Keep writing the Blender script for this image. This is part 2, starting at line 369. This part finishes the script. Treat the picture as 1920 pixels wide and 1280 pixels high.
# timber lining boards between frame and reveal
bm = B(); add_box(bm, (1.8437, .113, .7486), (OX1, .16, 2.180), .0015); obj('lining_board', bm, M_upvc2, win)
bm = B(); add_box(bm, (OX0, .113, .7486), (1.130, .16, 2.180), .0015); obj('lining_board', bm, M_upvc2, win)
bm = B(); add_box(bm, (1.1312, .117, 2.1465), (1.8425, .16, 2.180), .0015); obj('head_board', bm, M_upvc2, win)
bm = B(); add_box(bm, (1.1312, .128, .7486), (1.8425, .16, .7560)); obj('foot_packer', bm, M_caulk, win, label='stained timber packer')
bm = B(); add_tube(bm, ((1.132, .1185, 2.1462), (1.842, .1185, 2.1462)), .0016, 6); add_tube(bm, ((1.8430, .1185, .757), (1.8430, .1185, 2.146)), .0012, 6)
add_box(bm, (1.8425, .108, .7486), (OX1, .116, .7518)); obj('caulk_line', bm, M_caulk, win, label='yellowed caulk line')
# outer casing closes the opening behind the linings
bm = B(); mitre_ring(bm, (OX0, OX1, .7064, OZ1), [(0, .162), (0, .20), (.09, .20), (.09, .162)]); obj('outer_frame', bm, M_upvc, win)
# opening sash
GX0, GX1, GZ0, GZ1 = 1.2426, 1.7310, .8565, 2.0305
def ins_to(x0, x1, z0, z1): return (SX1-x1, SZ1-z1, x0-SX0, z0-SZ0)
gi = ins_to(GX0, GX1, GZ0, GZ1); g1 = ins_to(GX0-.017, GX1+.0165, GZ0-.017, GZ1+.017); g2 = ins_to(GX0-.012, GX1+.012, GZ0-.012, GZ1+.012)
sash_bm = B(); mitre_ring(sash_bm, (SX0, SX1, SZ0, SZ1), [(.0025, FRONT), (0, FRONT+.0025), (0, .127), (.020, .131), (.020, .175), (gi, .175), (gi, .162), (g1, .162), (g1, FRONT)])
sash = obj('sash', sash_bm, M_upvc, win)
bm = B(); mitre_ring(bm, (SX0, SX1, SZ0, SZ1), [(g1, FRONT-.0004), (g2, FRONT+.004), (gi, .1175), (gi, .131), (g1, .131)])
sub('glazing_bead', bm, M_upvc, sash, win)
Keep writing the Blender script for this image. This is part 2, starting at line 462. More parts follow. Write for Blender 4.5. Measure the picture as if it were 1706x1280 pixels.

▶ Job: Review the preceding data and report every line that includes the string "this".

▶ The completed task:
Keep writing the Blender script for this image. This is part 2, starting at line 369. This part finishes the script. Treat the picture as 1920 pixels wide and 1280 pixels high.
Keep writing the Blender script for this image. This is part 2, starting at line 462. More parts follow. Write for Blender 4.5. Measure the picture as if it were 1706x1280 pixels.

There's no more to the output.